The National Transportation Safety Board wants more safety tech at airports

After several near collisions at US airports, the NTSB wants to install more technology to help prevent the issue.
Takeoff and landing planes at San Francisco International Airport (SFO)
Takeoff and landing planes at San Francisco International Airport (SFO) / Anadolu/GettyImages

Safety is always a big deal in traveling, especially lately thanks to several issues within the airline industry. In 2023, there was a near collision between two jets in Austin, Texas. There was also a situation at Reagan National Airport where two planes almost hit each other in May 2024. As these issues occur, the National Transportation Safety Board is pushing for more technology to prevent these close calls.

“This incident could have been catastrophic if not for the heroic actions of the FedEx crew,” said Jennifer Homendy, NTSB Chair in a board meeting while speaking about the 2023 incident.

 On February 4, 2023, there was fog and poor visibility at the Austin-Bergstrom International Airport. An air traffic controller cleared two flights to use the same runway at once. A FedEx cargo plane while a Southwest Airlines jet with 128 passengers on board was departing. The pilot of the FedEx plane noticed the lights and shadow of the Southwest plane, pulling back into the air to avoid the collision.

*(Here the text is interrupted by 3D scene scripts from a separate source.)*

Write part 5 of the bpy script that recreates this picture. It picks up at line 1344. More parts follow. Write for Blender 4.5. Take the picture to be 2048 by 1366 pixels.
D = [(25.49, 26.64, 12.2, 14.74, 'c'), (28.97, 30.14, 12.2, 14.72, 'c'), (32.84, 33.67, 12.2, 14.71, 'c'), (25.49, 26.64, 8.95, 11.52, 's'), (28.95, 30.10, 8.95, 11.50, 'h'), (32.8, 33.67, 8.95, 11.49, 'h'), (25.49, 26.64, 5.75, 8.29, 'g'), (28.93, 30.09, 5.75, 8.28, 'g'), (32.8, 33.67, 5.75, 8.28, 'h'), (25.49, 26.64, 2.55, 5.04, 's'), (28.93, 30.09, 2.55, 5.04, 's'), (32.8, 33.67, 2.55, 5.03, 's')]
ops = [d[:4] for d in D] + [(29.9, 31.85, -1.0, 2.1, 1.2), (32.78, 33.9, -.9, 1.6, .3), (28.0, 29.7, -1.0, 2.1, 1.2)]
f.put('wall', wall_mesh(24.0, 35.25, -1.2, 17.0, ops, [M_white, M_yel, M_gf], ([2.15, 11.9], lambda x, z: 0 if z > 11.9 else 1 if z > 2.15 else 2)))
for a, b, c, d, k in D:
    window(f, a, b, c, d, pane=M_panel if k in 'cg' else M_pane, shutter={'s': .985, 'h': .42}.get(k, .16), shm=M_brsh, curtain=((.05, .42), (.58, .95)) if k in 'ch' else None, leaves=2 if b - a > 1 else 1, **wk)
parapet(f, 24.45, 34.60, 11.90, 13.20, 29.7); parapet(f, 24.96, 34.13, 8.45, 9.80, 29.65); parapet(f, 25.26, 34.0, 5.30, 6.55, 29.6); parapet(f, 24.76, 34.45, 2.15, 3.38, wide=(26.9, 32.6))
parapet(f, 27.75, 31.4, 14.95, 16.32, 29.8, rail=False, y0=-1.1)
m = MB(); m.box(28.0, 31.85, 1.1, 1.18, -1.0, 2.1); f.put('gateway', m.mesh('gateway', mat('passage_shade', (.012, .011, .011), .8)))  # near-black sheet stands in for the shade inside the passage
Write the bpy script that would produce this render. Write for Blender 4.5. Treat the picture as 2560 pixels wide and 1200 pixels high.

On May 29, 2024, another near collision occurred at DCA in Washington D.C. An American Airlines plane departing to Boston was preparing to take off when it was suddenly instructed to stop. The takeoff was aborted because another airplane was cleared to land on an intersecting airway. The FAA is investigating the incident.

The NTSB stated that there’s a shortage of air traffic controllers, leading to undesirable working conditions among the staff. Along with that, there’s an issue with a lack of technology within the airports. According to the NTSB, these technologies working in conjunction with the air traffic controllers can better prevent issues such as these. The FAA announced that surface detection systems would be installed at some airports, beginning in 2025.

According to the FAA, there were 23 serious runway issues in 2023, compared to 16 in 2022. Homendy mentioned that there were at least seven such incidents less than halfway into 2024, with several more under investigation.